Fireman among the rubble from the Twin Towers. Wikimedia Commons

God Bless America!

What is urgent for Americans now is asking themselves which God they follow, and not to follow the example of the Pharisee. It is time to invoke the mercy of God who welcomes sinners, like the publican, and is severe with those who are respectable.
Jerry Mahon

The September 11th tragedy has brought communities together in a profound way throughout America, as we join in song and prayer, and as we long for unity that reflects genuine patriotism. Recently, some extraordinarily talented people from my parish, St John’s in Rochester, MN, initiated a night of song through talent and music with a variety of people. This was a fundraiser for families of firemen and policemen who lost their lives in the New York tragedy. It was a powerful gathering with all of the appropriate desires and intentions. However, it raised some questions for me about who this God is. As we stand to sing “God Bless America,” it is much the same as when we say that we “pledge allegiance to the flag of the United States of America and to the Republic for which it stands, one nation, under God, indivisible, with liberty and justice for all.” Osama bin Laden prays two hours every morning before he begins the work of his day. And who is his god?

The question Fr Giussani raised for his young students who returned from the theatrical drama that was being staged in Milan, The Devil and the Good God, by Jean-Paul Sartre, echoes in my heart at this time. He asked the students whether the god represented in the theater was perhaps “their” god. Americans are being pushed to ask themselves about the God they follow. Many of the founding fathers of America were considered Deists, acknowledging God as Creator but concluding that God is not involved in the ongoing action and way of being of a country. Thomas Jefferson, the second President of the United States and the author of the Declaration of Independence, wrote, “We hold these truths to be self-evident, that all men are created equal, that they are endowed by their Creator with certain unalienable Rights, that among these are life, liberty, and the pursuit of happiness.”

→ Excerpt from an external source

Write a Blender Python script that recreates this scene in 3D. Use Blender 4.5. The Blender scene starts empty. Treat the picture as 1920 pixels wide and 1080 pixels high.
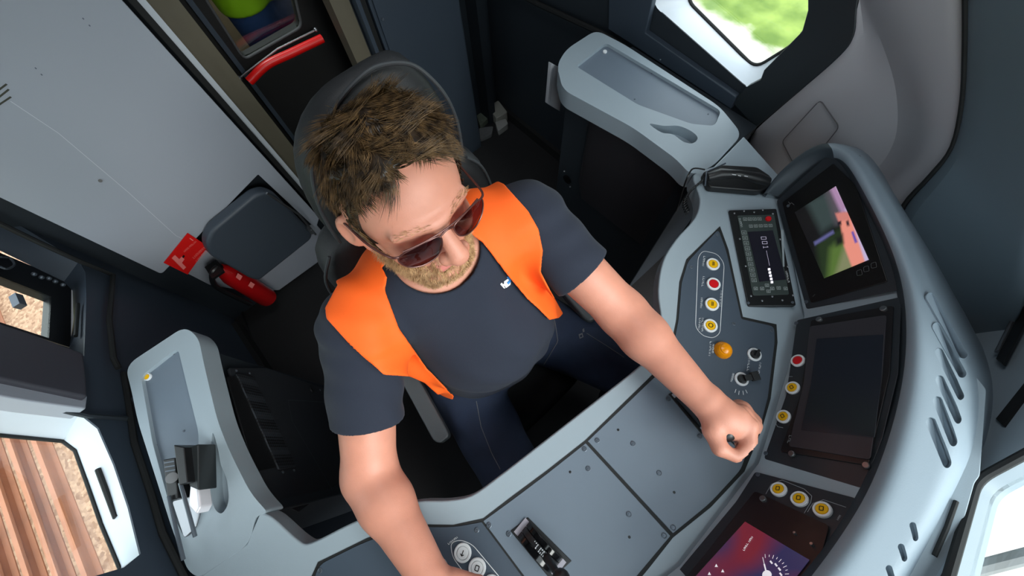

This same man, who was the primary author of the Declaration of Independence, wrote his own bible. He removed the Old Testament and took out all of Paul, with the Gospels being altered to include no miracle stories but a Christ who is a good moralistic model. This bible is being published again and lauded as a great work from this Unitarian tradition. How much influence has this approach to God had on the United States of America? In Jefferson’s bible there is no metaphysics and no mystery, and there are no miracles. Our forefathers created an ideology that was bred in the hearts and minds of people in the name of freedom. We are wondering about that freedom today, and without being simplistic we have to ask ourselves, “Who is this God we are asking to bless America?

God did not become flesh for many of our founding fathers. While we continue to be very proud of our church and state separation, we have an opportunity as a people in the United States to ponder and to be challenged by how we come to follow Christ. Clearly, we Catholics and others who follow Christ must ask ourselves how numb we have become in the long line of people who speak and write bibles about a god that didn’t become flesh.

My prayer (and way of begging) immediately after September 11th and during these days is for America to be vulnerable. If we could follow a God who became flesh in Jesus Christ, then we’d acknowledge some mistakes more deeply and allow this moment to touch us more profoundly with mercy and compassion in the face of some of our actions. This is not to question our defense and the need for the leaders of nations to be united and to confront the darkness of our day.

It seems to me that America is too quick to follow the ways of the Pharisee who took up his position and spoke this prayer to himself, “Oh God, I thank you that I am not like the rest of humanity–greedy, dishonest, adulterous–or even like this tax collector.”

What would it be like for the most powerful nation in the world, which presently experiences the brokenness of the heinous September 11th tragedy, to be the tax collector who comes to say, “Oh God, be merciful to me, a sinner.” God bless America and all of our fragility, mistakes, woundedness and longing for a world of peace, recognizing that we are responsible for some of the pain that meets us at this moment.

Traces Editorial “America” has been such a gift for reflection because it pushes each of us to ask ourselves, “And who is this God? What is our defense in the face of such evil?” If we respond that God is on our side with no mystery, no miracles, and no metaphysics, we place the world in a dangerous posture.

I love our country. The renewed sense of patriotism has many positive signs but it must immediately go deeper. We run the risk of being the Pharisee who says, “I fast twice a week, and I pay tithes on my whole income.” We as Americans have grown accustomed to justifying our behavior and position by announcing how good we are.

Oh God of mercy, the United States of America is experiencing a brokenness and a sense of loss that is crippling and touches all of us. We beg that we allow you to touch our humanity. Let our response be like that of the tax collector, because we believe that the justice of God accepts the unjust and the ungodly and is harsh on the dutiful and the “respectable.” The parable summons us to a prayer of love and trust in God’s mercy and frees us from the need to tell God who is a sinner and who is not.

In the land of freedom we desire to honor the “noble attempt” of all in relationship to God. But we Catholics and all Christians know what did happen! God became Flesh in Jesus Christ.